[YOUR INSTRUCTIONS] Return each line containing "that".

[Begin SUPPLIED MATERIAL]

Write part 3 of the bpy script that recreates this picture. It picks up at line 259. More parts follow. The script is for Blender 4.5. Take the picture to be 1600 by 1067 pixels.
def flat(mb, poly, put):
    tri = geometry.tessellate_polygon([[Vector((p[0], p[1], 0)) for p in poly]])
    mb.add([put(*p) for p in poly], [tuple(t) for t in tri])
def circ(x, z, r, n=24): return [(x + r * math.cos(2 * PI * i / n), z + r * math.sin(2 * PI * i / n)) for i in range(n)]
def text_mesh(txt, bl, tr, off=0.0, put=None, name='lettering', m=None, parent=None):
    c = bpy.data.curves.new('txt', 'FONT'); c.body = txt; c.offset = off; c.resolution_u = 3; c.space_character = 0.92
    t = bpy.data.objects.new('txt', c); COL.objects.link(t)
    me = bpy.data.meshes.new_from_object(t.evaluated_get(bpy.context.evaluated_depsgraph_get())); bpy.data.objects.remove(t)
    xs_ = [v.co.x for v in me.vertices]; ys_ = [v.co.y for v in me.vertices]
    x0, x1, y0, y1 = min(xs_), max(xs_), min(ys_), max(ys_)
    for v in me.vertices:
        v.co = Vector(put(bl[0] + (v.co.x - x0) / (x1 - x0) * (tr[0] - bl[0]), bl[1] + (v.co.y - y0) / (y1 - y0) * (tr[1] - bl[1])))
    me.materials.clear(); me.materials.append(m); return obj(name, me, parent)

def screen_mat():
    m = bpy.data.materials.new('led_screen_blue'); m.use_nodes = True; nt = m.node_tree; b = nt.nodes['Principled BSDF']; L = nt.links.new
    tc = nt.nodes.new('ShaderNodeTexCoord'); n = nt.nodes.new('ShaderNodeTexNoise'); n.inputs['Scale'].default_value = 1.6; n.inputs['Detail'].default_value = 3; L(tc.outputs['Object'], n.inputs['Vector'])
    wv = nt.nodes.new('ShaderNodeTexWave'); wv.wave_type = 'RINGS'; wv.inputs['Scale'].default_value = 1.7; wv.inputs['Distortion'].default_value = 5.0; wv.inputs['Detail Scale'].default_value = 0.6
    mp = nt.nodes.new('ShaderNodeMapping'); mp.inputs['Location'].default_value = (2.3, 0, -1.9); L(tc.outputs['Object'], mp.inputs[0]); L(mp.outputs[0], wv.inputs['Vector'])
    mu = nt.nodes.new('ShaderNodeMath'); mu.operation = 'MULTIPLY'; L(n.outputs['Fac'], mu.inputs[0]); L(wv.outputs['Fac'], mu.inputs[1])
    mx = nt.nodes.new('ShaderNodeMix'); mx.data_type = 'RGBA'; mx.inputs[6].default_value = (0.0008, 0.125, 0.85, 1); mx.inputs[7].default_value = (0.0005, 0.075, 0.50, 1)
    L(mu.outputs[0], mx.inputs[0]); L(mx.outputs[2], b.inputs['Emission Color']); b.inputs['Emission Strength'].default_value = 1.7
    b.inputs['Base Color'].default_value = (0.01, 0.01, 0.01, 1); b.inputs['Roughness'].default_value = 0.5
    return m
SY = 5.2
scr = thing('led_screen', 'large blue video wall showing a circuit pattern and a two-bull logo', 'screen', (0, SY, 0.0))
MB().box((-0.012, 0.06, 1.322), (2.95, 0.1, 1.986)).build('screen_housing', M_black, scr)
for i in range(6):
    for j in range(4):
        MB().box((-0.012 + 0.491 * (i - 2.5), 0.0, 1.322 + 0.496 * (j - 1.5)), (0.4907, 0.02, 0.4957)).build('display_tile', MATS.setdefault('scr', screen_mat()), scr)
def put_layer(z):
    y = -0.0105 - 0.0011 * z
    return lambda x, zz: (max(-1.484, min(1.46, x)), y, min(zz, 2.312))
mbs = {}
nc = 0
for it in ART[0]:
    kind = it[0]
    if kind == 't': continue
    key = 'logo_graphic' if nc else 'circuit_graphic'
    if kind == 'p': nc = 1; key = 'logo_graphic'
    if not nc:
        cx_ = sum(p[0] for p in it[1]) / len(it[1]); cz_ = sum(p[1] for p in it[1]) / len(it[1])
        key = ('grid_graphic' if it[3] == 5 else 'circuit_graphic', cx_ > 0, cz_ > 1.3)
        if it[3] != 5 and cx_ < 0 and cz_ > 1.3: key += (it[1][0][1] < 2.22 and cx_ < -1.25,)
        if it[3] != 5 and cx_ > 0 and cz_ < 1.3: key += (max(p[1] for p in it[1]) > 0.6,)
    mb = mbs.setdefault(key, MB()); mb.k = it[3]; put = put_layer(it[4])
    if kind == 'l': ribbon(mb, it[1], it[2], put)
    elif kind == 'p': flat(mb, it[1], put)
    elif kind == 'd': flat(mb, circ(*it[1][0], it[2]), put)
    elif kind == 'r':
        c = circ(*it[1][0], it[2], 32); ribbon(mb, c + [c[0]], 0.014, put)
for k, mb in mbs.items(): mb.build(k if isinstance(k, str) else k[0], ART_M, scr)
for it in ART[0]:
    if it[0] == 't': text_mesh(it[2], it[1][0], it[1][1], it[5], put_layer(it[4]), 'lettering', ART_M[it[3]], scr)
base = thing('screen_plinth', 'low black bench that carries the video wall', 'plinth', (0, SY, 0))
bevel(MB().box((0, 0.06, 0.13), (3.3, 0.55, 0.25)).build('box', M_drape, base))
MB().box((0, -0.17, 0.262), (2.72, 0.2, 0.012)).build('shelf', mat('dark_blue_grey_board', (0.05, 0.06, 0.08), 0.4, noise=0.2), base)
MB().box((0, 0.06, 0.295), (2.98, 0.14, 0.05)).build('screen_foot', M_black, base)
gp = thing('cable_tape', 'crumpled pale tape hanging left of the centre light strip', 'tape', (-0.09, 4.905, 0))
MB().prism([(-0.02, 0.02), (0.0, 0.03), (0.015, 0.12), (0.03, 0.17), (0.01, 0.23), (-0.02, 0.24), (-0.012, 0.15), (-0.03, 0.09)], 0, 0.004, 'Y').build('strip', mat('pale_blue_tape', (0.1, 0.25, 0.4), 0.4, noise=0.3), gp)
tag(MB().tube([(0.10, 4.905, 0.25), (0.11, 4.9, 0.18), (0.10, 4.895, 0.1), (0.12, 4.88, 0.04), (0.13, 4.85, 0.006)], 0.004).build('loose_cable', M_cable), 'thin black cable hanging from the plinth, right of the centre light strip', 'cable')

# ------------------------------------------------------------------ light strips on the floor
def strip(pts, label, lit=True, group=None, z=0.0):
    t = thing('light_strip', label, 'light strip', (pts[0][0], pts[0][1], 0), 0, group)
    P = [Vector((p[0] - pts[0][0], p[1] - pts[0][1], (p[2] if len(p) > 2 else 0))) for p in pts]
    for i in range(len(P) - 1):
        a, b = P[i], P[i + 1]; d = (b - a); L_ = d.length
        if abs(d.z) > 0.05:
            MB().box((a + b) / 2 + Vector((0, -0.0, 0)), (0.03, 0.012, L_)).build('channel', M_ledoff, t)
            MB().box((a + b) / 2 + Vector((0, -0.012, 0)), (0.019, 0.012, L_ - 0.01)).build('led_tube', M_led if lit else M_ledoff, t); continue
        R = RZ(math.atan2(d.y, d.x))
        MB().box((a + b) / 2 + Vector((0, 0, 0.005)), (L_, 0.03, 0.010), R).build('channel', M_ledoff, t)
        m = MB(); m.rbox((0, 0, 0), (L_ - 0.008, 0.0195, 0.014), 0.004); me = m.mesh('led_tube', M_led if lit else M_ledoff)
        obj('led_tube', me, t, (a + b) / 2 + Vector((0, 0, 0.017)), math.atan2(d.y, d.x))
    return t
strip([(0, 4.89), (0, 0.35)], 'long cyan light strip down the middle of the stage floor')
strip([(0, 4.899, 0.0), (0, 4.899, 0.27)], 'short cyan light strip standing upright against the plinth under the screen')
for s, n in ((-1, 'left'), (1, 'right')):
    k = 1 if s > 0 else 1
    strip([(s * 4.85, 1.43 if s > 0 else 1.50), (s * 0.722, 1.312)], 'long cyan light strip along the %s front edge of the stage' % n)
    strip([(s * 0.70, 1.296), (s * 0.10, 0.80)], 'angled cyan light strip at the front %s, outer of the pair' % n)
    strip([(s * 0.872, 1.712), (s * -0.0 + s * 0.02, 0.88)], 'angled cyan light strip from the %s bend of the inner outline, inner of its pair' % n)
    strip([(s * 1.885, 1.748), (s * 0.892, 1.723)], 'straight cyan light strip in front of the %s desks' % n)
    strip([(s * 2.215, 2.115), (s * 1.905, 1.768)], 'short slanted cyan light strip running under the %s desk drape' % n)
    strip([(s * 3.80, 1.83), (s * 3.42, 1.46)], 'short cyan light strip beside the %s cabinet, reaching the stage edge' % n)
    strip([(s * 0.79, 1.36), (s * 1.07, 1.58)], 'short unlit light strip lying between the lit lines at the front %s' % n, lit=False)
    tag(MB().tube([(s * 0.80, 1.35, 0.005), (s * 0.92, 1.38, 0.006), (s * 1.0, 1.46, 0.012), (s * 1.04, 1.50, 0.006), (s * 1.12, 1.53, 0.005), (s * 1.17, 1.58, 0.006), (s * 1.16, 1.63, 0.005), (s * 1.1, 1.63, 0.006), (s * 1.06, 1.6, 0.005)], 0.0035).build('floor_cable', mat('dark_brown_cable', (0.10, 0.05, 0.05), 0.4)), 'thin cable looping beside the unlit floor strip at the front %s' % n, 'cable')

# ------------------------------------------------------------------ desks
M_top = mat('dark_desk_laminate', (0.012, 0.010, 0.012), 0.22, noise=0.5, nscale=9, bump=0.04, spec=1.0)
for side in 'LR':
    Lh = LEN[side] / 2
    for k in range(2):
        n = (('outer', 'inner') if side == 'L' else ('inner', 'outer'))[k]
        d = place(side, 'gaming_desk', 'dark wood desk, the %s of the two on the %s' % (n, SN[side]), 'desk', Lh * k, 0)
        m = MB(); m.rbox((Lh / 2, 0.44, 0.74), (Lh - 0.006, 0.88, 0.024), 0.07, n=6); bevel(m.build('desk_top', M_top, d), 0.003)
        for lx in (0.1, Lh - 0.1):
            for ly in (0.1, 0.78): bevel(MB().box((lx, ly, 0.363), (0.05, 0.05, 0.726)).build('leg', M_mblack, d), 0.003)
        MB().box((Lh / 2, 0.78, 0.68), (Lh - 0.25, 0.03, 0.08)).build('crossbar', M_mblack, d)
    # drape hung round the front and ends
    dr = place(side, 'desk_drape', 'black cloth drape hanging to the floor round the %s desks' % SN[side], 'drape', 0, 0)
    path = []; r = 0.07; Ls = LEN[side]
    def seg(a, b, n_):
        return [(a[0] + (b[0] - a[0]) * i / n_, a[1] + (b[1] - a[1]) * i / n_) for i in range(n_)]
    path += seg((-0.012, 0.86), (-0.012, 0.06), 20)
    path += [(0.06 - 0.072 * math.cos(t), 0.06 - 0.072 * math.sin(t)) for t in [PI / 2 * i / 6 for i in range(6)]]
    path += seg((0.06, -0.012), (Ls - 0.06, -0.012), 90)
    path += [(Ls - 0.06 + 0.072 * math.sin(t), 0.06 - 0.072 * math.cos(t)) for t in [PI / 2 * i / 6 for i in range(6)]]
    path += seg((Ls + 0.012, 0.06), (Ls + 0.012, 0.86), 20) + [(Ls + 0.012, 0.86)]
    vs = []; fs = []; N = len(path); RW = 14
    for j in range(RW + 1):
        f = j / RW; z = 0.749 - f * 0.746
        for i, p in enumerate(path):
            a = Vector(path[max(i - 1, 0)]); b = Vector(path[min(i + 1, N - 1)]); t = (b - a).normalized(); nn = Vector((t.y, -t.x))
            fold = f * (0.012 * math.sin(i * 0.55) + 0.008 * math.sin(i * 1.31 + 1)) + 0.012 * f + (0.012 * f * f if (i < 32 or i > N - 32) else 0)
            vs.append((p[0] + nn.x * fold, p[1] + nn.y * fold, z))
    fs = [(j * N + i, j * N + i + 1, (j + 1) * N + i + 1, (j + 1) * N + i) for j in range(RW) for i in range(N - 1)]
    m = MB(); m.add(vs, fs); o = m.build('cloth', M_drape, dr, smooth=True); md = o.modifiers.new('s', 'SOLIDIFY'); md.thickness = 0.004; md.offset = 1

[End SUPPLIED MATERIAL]

[THE OUTPUT]
Write part 3 of the bpy script that recreates this picture. It picks up at line 259. More parts follow. The script is for Blender 4.5. Take the picture to be 1600 by 1067 pixels.
base = thing('screen_plinth', 'low black bench that carries the video wall', 'plinth', (0, SY, 0))